The author also introduces plenty of Save the Bayous of Louisiana soapbox rants in this book, with René conveniently being a burned-out environmental lobbyist. Ms Hill however stops shy of offending her Republican readers who may take affront at her politics and stop buying her books (thus forcing Ms Hill to stop writing and actually be a tree-hugger or something, eeuw) by saying that the US Government is merely tied up with other “top priority” issues like “poverty” and “terrorism.” Picture President Dubya reading this book and frowning as he looks up “poverty” in the dictionary before asking Uncle Cheney, “There are poor people in America? What do they look like?”

However, Ms Hill doesn’t hesitate to make sure that Valerie is so, so wrong for not wanting to live in the stinking bayou like good people do. Valerie wants to have a career in the city and lives in a fine apartment, but Ms Hill early in the story makes it clear that Valerie is like this because her nasty mother brainwashed her into being “that way”. The implied message here seems to be that you are morally skewed in some way if you don’t want to hug a tree and swim with the crocodiles in a Louisiana bayou. Of course it is convenient that Tante and René get to live in a bayou, confident that he will have his bags of money to fall back on, unlike really poor people who are living in the bayou. Kinda like how rich people berate other people for working too hard and not enjoying life, really, because duh, of course money isn’t everything to these rich folks – they have so much of it!
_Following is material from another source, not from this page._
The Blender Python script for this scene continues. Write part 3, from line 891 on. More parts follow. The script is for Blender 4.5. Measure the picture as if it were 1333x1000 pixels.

The romance and the characterization of this book have very little differences from Ms Hill’s previous books, so I really don’t have anything to say other than you know what to expect if you have read the previous two books in this series. Everything is the same, really, except for the soapbox issues and Valerie’s disdain for the bayou and all that. We all know that Valerie is supposed to be wrong and she will learn her lesson at the end so it’s not as if there is anything unexpected in that area either. The only thing worth chuckling over is the fact that Ms Hill seems to believe that having an intrusive, senile old woman having a crush on Richard Simmons waving the silly, visceral, dumbed-down, and oversimplified “Hug a tree and befriend a bayou crocodile today, you townies!” soapbox is more effective than having crackpot street prophets screaming about the end of the world at the corner of the street.

The only saving grace to this story is that René and Valerie would be likable in a story that doesn’t rely so much on people behaving utterly stupidly for the sake of cheap laughs.